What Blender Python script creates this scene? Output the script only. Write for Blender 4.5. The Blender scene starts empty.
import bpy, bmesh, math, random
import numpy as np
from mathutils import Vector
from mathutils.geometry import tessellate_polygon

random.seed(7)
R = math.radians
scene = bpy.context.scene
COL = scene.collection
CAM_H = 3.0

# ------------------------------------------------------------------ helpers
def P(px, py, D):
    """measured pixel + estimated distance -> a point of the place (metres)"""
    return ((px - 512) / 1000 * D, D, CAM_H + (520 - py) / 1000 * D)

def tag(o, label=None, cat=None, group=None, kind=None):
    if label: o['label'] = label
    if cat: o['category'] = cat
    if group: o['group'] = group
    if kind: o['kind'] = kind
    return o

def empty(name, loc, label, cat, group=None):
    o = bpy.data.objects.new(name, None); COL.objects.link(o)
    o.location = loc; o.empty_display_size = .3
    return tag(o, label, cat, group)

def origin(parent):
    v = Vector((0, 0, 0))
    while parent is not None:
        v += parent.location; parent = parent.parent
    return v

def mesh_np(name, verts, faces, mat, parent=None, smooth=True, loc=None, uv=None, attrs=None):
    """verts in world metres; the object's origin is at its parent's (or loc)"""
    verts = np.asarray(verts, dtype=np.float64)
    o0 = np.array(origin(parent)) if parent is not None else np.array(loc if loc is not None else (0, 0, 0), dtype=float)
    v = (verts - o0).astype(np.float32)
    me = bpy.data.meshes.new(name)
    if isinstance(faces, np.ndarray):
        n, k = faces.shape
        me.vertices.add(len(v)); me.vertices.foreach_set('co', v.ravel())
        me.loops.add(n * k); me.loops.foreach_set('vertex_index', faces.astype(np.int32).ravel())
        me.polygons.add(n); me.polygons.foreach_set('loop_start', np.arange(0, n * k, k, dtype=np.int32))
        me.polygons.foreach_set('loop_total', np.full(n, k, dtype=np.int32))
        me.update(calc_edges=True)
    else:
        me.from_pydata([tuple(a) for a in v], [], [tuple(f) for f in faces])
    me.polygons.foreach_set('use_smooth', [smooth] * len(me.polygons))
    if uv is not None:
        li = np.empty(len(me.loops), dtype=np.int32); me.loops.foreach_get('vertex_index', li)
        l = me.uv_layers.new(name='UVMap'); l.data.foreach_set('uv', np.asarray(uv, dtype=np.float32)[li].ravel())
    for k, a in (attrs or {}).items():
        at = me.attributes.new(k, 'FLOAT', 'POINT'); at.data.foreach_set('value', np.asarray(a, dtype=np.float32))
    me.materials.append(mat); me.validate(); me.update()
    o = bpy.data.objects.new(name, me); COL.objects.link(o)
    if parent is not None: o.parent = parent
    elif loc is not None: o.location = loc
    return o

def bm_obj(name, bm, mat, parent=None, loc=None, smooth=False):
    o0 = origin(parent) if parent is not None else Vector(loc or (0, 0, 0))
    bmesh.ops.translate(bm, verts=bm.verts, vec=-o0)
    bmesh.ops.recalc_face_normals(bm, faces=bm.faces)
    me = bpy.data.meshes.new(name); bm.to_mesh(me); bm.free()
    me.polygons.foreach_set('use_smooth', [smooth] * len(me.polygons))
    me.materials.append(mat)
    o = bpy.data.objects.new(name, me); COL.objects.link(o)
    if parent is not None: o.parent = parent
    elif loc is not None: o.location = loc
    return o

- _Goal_
Using the material above, quote the first line and each line after it, stopping at and including the line that holds "from mathutils.geometry import".

- _Solved exercise_
What Blender Python script creates this scene? Output the script only. Write for Blender 4.5. The Blender scene starts empty.
import bpy, bmesh, math, random
import numpy as np
from mathutils import Vector
from mathutils.geometry import tessellate_polygon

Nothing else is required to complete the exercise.